For exact immediates and stack effects, see `CoreOpCode::spec()` which is the single source of truth used by the decoder, disassembler, and verifier.
#### Canonical Decoder Contract
- The canonical decoder is `prometeu_bytecode::decode_next(pc, bytes)`.
- It uses the Core ISA spec to determine immediate size and the canonical `next_pc`.
- Unknown or legacy opcodes must produce a deterministic `UnknownOpcode` error.
#### Module Boundary
- Core ISA lives under `prometeu_bytecode::isa::core` and reexports:
- `CoreOpCode` — the opcode enum of the core profile.
- `CoreOpcodeSpec` and `CoreOpCodeSpecExt` — spec with `imm_bytes`, stack effects, and flags.
- Consumers (encoder/decoder/disasm/verifier) should import from this module to avoid depending on internal layout.
#### Scope Notes
- "Core ISA" in the current repository means the canonical opcode surface implemented by the runtime today.
- It includes closures, coroutines, `HOSTCALL` patching semantics, `INTRINSIC`, and `FRAME_SYNC`.
- It does not, by itself, define higher-level runtime policy such as crash taxonomy, firmware behavior, cartridge lifecycle, or host service organization. Those belong to the canonical runtime architecture and related specs.
#### FRAME_SYNC — Semantics and Placement (Bytecode Level)
- Semantics:
- `FRAME_SYNC` is a zero-operand instruction and does not modify the operand stack.

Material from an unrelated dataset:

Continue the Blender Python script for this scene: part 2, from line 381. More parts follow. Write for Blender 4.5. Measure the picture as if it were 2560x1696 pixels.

- It marks a VM safepoint for GC and the cooperative scheduler. In `CoreOpcodeSpec` this is exposed as `spec.is_safepoint == true`.
- On execution, the VM may suspend the current coroutine until the next frame boundary and/or perform GC. After resuming, execution continues at the next instruction.
- Placement rules (representable and checkable):
- `FRAME_SYNC` may appear anywhere inside a function body where normal instructions can appear. It is NOT a block terminator (`spec.is_terminator == false`).
- Instruction boundaries are canonical: encoders/emitters must only place `FRAME_SYNC` at valid instruction PCs. The verifier already enforces “jump-to-boundary” and end-exclusive `[start, end)` function ranges using the canonical layout routine.
- Entrypoints that represent a render/update loop SHOULD ensure at least one reachable `FRAME_SYNC` along every long-running path to provide deterministic safepoints for GC/scheduling. This policy is semantic and may be enforced by higher-level tooling; at the bytecode level it is representable via `spec.is_safepoint` and can be counted by static analyzers.
- Disassembly:
- Disassemblers must print the mnemonic `FRAME_SYNC` verbatim for this opcode.
- Tools MAY optionally annotate it as a safepoint in comments, e.g., `FRAME_SYNC ; safepoint`.
- Verification notes:
- The bytecode verifier treats `FRAME_SYNC` as a normal instruction with no stack effect and no control-flow targets. It is permitted before `RET`, between basic blocks, and as the last instruction of a function. Jumps targeting the function end (`pc == end`) remain valid under the end-exclusive rule.